New Jersey Supreme Court Weighs in on Arbitration Clauses in Consumer Contracts

Michael R. Darbee

On January 10, 2018, the New Jersey Supreme Court decided a case involving the enforceability of mandatory arbitration agreements in consumer contracts. In Kernahan v. Home Warranty Administrator of Florida, the Court held that a mandatory arbitration agreement in a home warranty contract was unenforceable because it lacked mutual assent.

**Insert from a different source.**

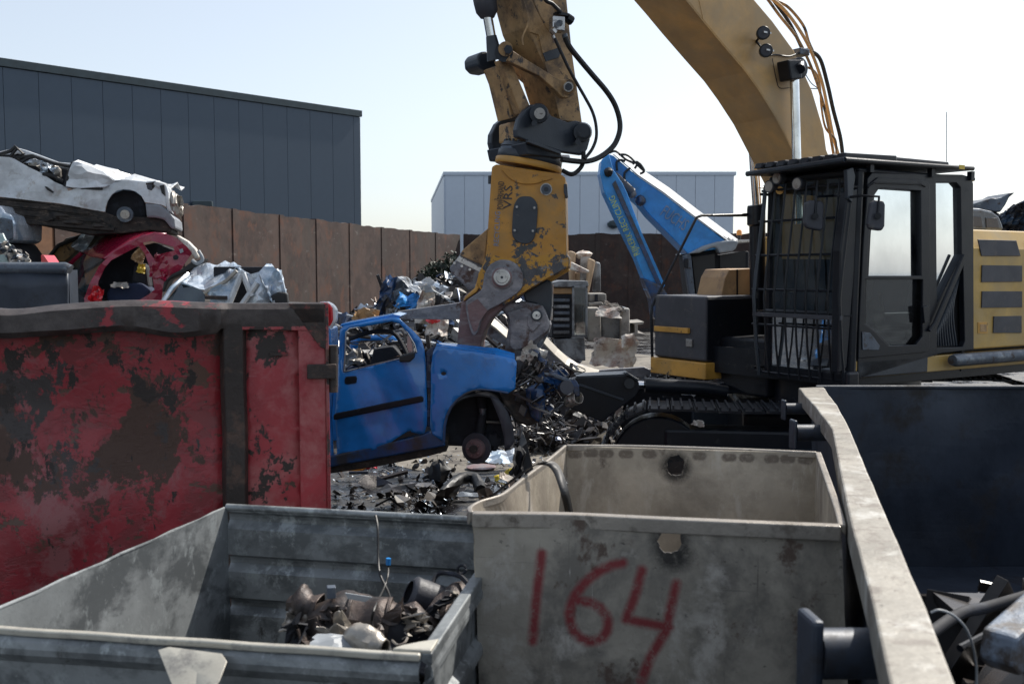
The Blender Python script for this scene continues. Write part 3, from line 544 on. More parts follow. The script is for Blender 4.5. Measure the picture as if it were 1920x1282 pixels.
# vertical rib (hat profile) and corner post
MB().grid(lambda u, v: fc.at([u410, u410 + .03, u462 - .015, u462][int(round(u * 3))] + .008 * noise.noise(Vector((v * 5, 1, 1))), [.07, -.01, -.01, .07][int(round(u * 3))] + .012 * noise.noise(Vector((u * 3, v * 6, 3))), v * (zt - .1)), 3, 30).build('rib', m_redrust, tr, bevel=.008)
MB().box(fc, u560, u612, 0, .12, 0, zt - .01).build('corner_post', m_redpost, tr, bevel=.008)
MB().box(fc, U(611.5), U(617), -.015, .16, 0, zt + .0).build('corner_flange', m_red, tr, bevel=.004)
cpl([(540, 569), (611, 570), (611, 655), (600, 650)], -.012, 0, 'gusset', m_redrust, .003)
MB().box(fc, U(506), U(540), .03, .055, fc.p(500, 668, 0).z, fc.p(500, 662, 0).z).build('hook', m_redrust, tr)
# buckled top rail
def rr(u, v):
    uu = uL + (U(609) - uL) * u; px = 960 + (fc.at(uu, 0, zt).x / fc.at(uu, 0, zt).y) * F
    k = .012 * noise.noise(Vector((uu * 1.5, 3, 0))) - .018 * math.exp(-((px - 20) / 60) ** 2) + .014 * math.exp(-((px - 265) / 120) ** 2) 
    hgt = .16 + .02 * noise.noise(Vector((uu * 2.2, 8, 0))) + .03 * math.exp(-((px - 330) / 60) ** 2)
    if px > 415: hgt = .135
    bul = -.05 - .05 * noise.noise(Vector((uu * 1.3, 1, 4))) - .04 * math.exp(-((px - 120) / 60) ** 2)
    if px > 425: bul = -.012
    pr = [(.12, -.03), (.1, 0), (bul * .5 + .02, 0), (bul, -.03), (bul, -hgt + .03), (bul * .5, -hgt), (.08, -hgt + .005)]
    w, dz = pr[int(round(v * 6))]; return fc.at(uu, w, zt + k + dz)
MB().grid(rr, 110, 6, True).build('top_rail', mat('rusted_top_rail', (0.05, 0.04, 0.038), [((0.30, .035, .045), (2.4, 2.4, 3), .62, .015, .45), ((0.09, .075, .07), 5, .56, .08, .5)], rough=.5, metal=.2, bump=.5, bscale=16), tr)
cpl([(430, 605), (606, 607), (606, 620), (430, 618)], -.008, .03, 'inner_rail', m_redpost, .004)
# hinge
MB().box(fc, U(576), U(631), -.04, -.002, fc.p(600, 709, 0).z, fc.p(600, 682, 0).z).build('hinge_arm', m_redrust, tr, bevel=.006)
MB().cyl(fc.p(624, 647, .02), fc.p(624, 735, .02), .028, 16).build('hinge_tube', m_redrust, tr)
# rest of the box, seen only from the side
MB().box(fc, uL, U(610), 2.2, 2.26, 0, zt - .18).build('far_wall', m_redrust, tr)
MB().box(fc, U(604), U(610), .16, 2.2, 0, zt - .1).build('end_door', m_red, tr)
MB().box(fc, uL, U(604), .08, 2.2, .1, .16).build('floor_plate', m_redrust, tr)
# black container behind it
pk = thing('black_container', 'black steel container with a rounded grey top tube, behind the red container', 'container', WY(60, 560, 8.6))
MB().tube([WY(-260, 503, 8.6), WY(124, 503, 8.6), WY(131, 507, 8.6)], .052, 12).build('top_tube', m_steelb, pk)
sheet(F0, [(-260, 512), (128, 512), (128, 760), (-260, 760)], [], 8.6, 'side_panel', m_navy, pk, thick=.03, d=.12, disp=lambda u, z: .03 * noise.noise(Vector((u * 2, z * 2, 0))), smooth=True)
MB().box(Fr((WY(128, 560, 8.6).x, 8.6), 0), -.05, 0, .03, .2, 0, WY(128, 506, 8.6).z).build('end_panel', m_navy, pk)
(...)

The consumer sued her home warranty administrator and the home warranty administrator moved to dismiss, citing the mandatory arbitration provision in the parties’ contract. The trial court denied that motion and held the arbitration provision was unenforceable. The Appellate Division affirmed the trial court. The New Jersey Supreme Court affirmed the Appellate Division and held that the agreement was too contradictory and confusing to create mutual assent.

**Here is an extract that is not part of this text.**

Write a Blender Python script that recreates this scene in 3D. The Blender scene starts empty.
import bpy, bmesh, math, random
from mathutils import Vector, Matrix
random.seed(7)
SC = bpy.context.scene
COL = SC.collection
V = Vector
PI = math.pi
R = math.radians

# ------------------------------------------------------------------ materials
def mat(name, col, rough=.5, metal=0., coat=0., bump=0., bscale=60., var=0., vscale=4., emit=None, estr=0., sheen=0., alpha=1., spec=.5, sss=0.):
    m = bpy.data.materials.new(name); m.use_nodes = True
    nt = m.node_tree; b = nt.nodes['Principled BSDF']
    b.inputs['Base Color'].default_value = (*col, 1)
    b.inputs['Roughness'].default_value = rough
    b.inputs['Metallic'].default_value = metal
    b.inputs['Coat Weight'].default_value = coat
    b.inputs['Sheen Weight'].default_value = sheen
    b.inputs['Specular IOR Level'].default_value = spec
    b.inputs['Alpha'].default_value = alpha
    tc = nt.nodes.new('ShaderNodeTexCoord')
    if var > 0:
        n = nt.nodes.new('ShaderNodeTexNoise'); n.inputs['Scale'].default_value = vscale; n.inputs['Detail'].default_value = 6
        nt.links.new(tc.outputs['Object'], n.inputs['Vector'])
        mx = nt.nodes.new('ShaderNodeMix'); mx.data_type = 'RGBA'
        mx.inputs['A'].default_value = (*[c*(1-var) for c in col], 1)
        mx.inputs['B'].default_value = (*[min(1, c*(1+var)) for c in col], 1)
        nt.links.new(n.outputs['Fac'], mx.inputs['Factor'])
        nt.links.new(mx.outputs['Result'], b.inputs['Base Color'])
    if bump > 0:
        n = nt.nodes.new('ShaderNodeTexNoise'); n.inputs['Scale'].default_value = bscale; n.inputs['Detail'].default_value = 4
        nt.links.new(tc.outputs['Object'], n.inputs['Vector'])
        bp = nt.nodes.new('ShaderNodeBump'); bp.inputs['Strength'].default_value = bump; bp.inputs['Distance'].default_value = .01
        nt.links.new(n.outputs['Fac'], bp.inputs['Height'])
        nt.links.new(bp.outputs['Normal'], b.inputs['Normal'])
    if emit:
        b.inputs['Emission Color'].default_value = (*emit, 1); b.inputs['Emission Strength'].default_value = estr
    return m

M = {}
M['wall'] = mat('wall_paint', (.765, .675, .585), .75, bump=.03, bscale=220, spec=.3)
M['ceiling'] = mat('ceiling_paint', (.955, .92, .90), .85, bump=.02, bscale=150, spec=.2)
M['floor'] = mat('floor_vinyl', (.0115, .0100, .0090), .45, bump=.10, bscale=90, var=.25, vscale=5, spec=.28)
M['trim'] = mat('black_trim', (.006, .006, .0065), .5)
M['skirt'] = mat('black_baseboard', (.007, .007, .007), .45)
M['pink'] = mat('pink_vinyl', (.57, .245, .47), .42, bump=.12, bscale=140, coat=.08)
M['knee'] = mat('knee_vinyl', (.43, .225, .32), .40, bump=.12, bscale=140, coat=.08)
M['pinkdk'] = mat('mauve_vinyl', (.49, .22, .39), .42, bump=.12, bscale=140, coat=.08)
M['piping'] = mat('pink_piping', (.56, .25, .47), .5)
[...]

The legal framework is nothing new. Under the New Jersey Arbitration Act, N.J.S.A. § 2A:23B-1 et seq., arbitration agreements are entitled to the “equal-treatment principle,” which requires courts to interpret arbitration agreements like any other contract. Thus, traditional contract law requires that the parties to a contract manifest mutual assent to the agreement. Without mutual assent, there is no “meeting of the minds” required to create a contract. In other words, an arbitration agreement is enforceable only if the parties manifested an agreement to arbitrate.

Applying this framework, the Court noted three “shortcomings” with the arbitration clause:

  1. “the inconspicuous location of the agreement to arbitrate under a section labeled ‘MEDIATION’”;
  2. “its small-font text and confusing ordering of sentences”; and
  3. “the invocation of the Commercial Mediation Rules.”

For example, despite the nominal reference to “mediation” (a nonbinding dispute resolution mechanism), the agreement proposed a two-step resolution process culminating in arbitration (a binding dispute resolution mechanism). Moreover, the two-step process was broken up by language purporting to waive a party’s right to file a class action. In addition, the provision was written in less than 10-point font and inconsistently referred to “awards,” on one hand, and “Commercial Mediation Rules,” on the other. Taken together, the Court concluded that “more [must] be done in the setting of consumer contracts to make them understandable for a lay person.”

Although the Court ruled on one arbitration agreement in one consumer contract, the issues in Kernahan v. Home Warranty Administrator of Florida are not going away any time soon. Therefore, counsel should review arbitration agreements in light of this decision to ensure those agreements are prominently displayed and worded without ambiguity.